Dünyada, konjektürel değişiklikler bizleri mutlaka farklı pozisyonlara iteceğinin altını çizen Aydeğer; “Elimizdeki doğal tabiatın getirmiş olduğu veya tarihsel sürecin getirmiş olduğu deniz, kum, güneş, kültür gibi miraslar artık dünya turizminde sizleri ön sıraya almak için yeterli koşullar değil ama gerekli hususlar. Bunları tamamlayacak, güçlü algı yönetimlerine, stratejik planlama ve tabii ki sürdürülebilir etkinliklere ihtiyacımız var. Bu nedenle bundan sonraki turizm hareketimizin nedenini de bu minvalde gerçekleştirilebilir isek ileriye dönük olumlu senaryolardan bahsetmemiz mümkün olabilecektir. Yoksa da hayatımızda herkesin, her bireyin olduğu gibi ülkelerinde, bölgelerinde belirli dönemlerde sıkıntılı süreçleri gerçekleşiyor. Ülkeler veya bölgeler buna karşı pozisyon alıp, bu sıkıntılı sürece karşı pozisyon alıp ortalıktan kalkması için alternatifler üretmeye çalışmalılar. Bunu yapamadıkları takdirde yani olayı kaderin akışına bırakırsak o noktada biz, kendi içimizde bu hayallerimizi gerçekleştiremez pozisyona geliriz.

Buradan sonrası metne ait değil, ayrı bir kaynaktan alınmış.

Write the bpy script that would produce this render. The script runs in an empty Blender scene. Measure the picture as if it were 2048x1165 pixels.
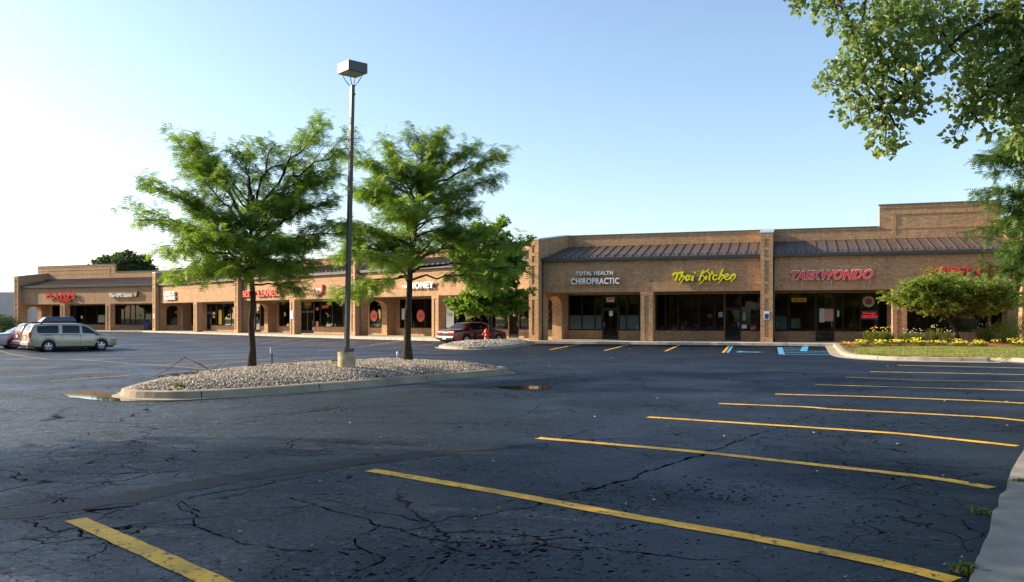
import bpy, bmesh, math, random
import numpy as np
from mathutils import Vector, Matrix, noise
R = math.radians
C = bpy.context.scene.collection
sc = bpy.context.scene
# ---------------------------------------------------------------- camera, sky, sun, exposure
cam = bpy.data.cameras.new('camera'); cam.sensor_width = 36; cam.lens = 29.85
cam.shift_y = 0.0261; cam.clip_start = 0.1; cam.clip_end = 3000
co = bpy.data.objects.new('camera', cam); C.objects.link(co)
co.location = (0, 0, 1.68); co.rotation_euler = (R(90), 0, 0); sc.camera = co
SUN_AZ, SUN_EL = R(-77.2), R(23.5)            # azimuth clockwise from +Y
to_sun = Vector((math.sin(SUN_AZ)*math.cos(SUN_EL), math.cos(SUN_AZ)*math.cos(SUN_EL), math.sin(SUN_EL)))
w = bpy.data.worlds.new('World'); sc.world = w; w.use_nodes = True
nt = w.node_tree; bg = nt.nodes['Background']
sky = nt.nodes.new('ShaderNodeTexSky'); sky.sky_type = 'NISHITA'; sky.sun_disc = False
sky.sun_elevation = SUN_EL; sky.sun_rotation = SUN_AZ
sky.air_density = 1.0; sky.dust_density = 1.5; sky.ozone_density = 1.5; sky.altitude = 200
nt.links.new(sky.outputs[0], bg.inputs[0]); bg.inputs[1].default_value = 0.132
sl = bpy.data.lights.new('sun', 'SUN'); sl.energy = 5.0; sl.angle = R(0.5); sl.color = (1.0, 0.83, 0.60)
so = bpy.data.objects.new('sun', sl); C.objects.link(so); so.rotation_euler = to_sun.to_track_quat('Z', 'Y').to_euler()
so.location = to_sun*100
sc.view_settings.view_transform = 'Standard'; sc.view_settings.look = 'None'
sc.view_settings.exposure = 1.0; sc.view_settings.gamma = 1

# ---------------------------------------------------------------- helpers
def gz(x, y): return -0.36*math.exp(-((x+27)/14)**2-((y-50)/18)**2)
def tag(o, label=None, cat=None, group=None, kind=None):
    if label: o['label'] = label
    if cat: o['category'] = cat
    if group: o['group'] = group
    if kind: o['kind'] = kind
    return o
def wloc(p):
    v = Vector((0, 0, 0))
    while p: v = v + Vector(p.location); p = p.parent
    return v
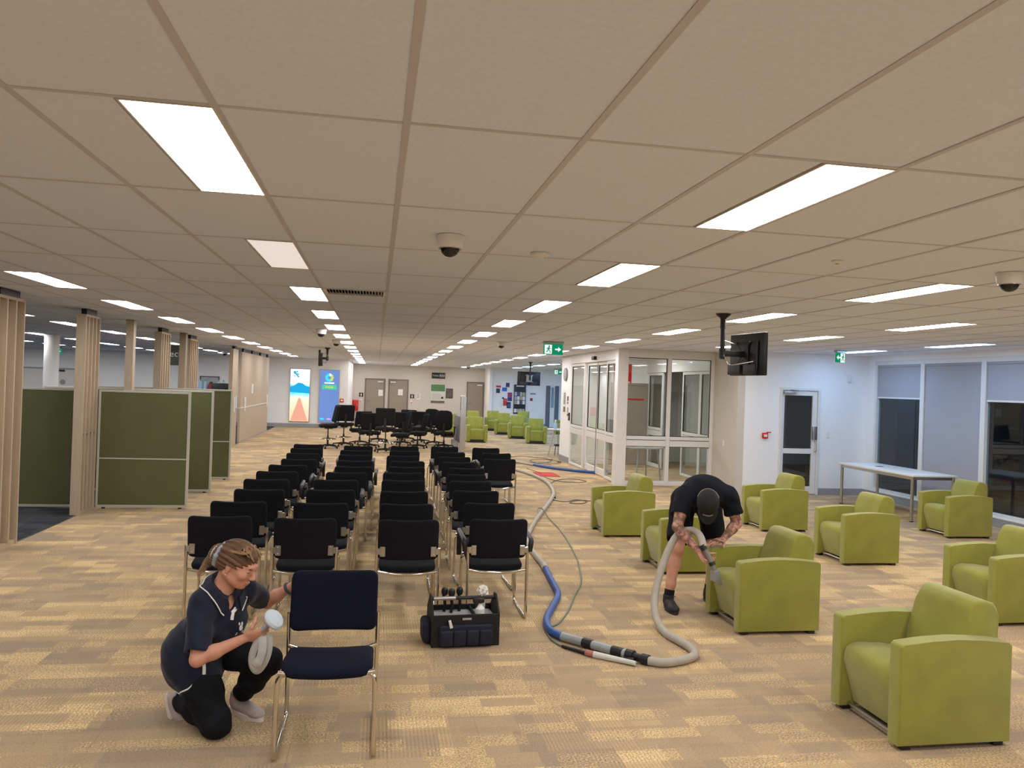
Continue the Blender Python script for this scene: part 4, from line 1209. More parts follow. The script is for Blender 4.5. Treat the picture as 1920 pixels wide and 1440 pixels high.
paper(7.47, 1.44, 0.32, 0.44, (236, 236, 240), 'white paper notice with red corner, right of the leaflet rack', [(-0.42, 0.0, -0.42, -0.1, (170, 40, 70)), (-0.42, 0.42, 0.3, 0.44, (120, 130, 130))])
d = struct_empty('door_10', 'grey panels around a narrow glazed door right of the notices')
for x in (8.22, 8.66):
    obj('side_panel', box(BM(), x-0.10, x+0.10, YD-0.04, YD, 0.0, 2.02, 0.003, 1), mat('panel_slate', sRGB(100, 106, 118), 0.6, var=0.03), d)
bm = BM()
for q in ((8.33, 8.37, 0.01, 2.0), (8.51, 8.55, 0.01, 2.0), (8.37, 8.51, 0.01, 0.95), (8.37, 8.51, 1.94, 2.0)): box(bm, q[0], q[1], YD-0.04, YD, q[2], q[3])
obj('door_leaf', bm, m_alu, d); obj('pane', box(BM(), 8.37, 8.51, YD-0.02, YD-0.014, 0.95, 1.94), m_glassx, d)
# ------------------------------------------------------------------ lobby end wall: clock and notices on x = VX0-0.03
wx = VX0-0.03
t = thing('wall_clock', 'round grey wall clock on the lobby end wall', 'clock', (wx, 19.88, 2.29))
RY = Matrix.Rotation(-PI/2, 4, 'Y')
b = BM(); lathe(b, [(0.16, 0), (0.175, 0.02), (0.17, 0.045), (0.15, 0.05)], 28, mtx=RY); obj('rim', b, m_base, t)
b = BM(); lathe(b, [(0.15, 0.03), (0.15, 0.035)], 28, mtx=RY); obj('face', b, m_white, t)
b = BM(); box(b, -0.040, -0.036, -0.006, 0.006, 0, 0.11); box(b, -0.043, -0.040, -0.08, 0, -0.008, 0.008); obj('hands', b, m_black, t)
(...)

Bu nedenle mutlaka, üretmemiz lazım, ARGE yapmamız lazım, araştırıp bunları en hızlı şekilde uygulamamız gerekiyor” ifadelerini kullandı.
  
“Troia yılı başarısı Türkiye turizmi için başarı olur”
2018 Troia Yılı başarısının Türkiye turizmi için büyük bir başarı olacağına vurgu yapan Aydeğer, son olarak; “Türkiye’nin ve dünyanın en önemli kültürel miras alanlarının başında yer alıyor. Ama diğer taraftan Türkiye’nin ortasında, yani turizm aksını ortasında bir yer. Turist hiçbir koşul altında doğrudan Türkiye’ye gelmeyecek. Önce ya İstanbul’a, ya Antalya’ya ya da İzmir’e gelecek. Daha sonra ülkeyi gezecek. Hep şunu söylüyoruz. Türkiye’ye gelen iki bölgede iki gün geçirdi. Ama en az bu gelişi ile birlikte üç günü İstanbul’da geçirecektir. Üç gün Kuşadası, Efes hattında geçirecektir, en az üç gün Kapadokya bölgesinde, en az iki ya da üç gün Antalya yöresinde geçirecektir. 2018 Troia Yılı başarılı olur, bununla ilgili gerçekte hayal ettiğimiz bir turizm hareketine kavuşursak, bu sadece Çanakkale bölgesi için değil. Türkiye turizminin de olumlu yönde etkilenmesi için çok önemi bir itme gücü olarak karşımıza çıkacaktır. Bunu zaten başta Antalya olma üzere sağ olsun oradaki arkadaşlarımızın çok öneli desteklerini görüyoruz. İstanbul, Kapadokya, İzmir gibi Türkiye’nin önemli turizm destinasyonlarında ki paydaşlarımız ile konuyu anlatıyoruz, paylaşıyoruz ve heyecanımız onlarda taşıyorlar. Bunu ile ilgili çalışmalar önümüzdeki süreçte daha da hızlanacak, dediğim gibi bu, neticede bir hayaldi. Şimdi hayal gerçek olmaya başladı. Umut ediyorum bu gerçekler artık somut hareketlere dönüştüğünde bunlarında meyvelerinden ülke olarak hep birlikte faydalanacağımızı hep birlikte bekliyoruz” dedi.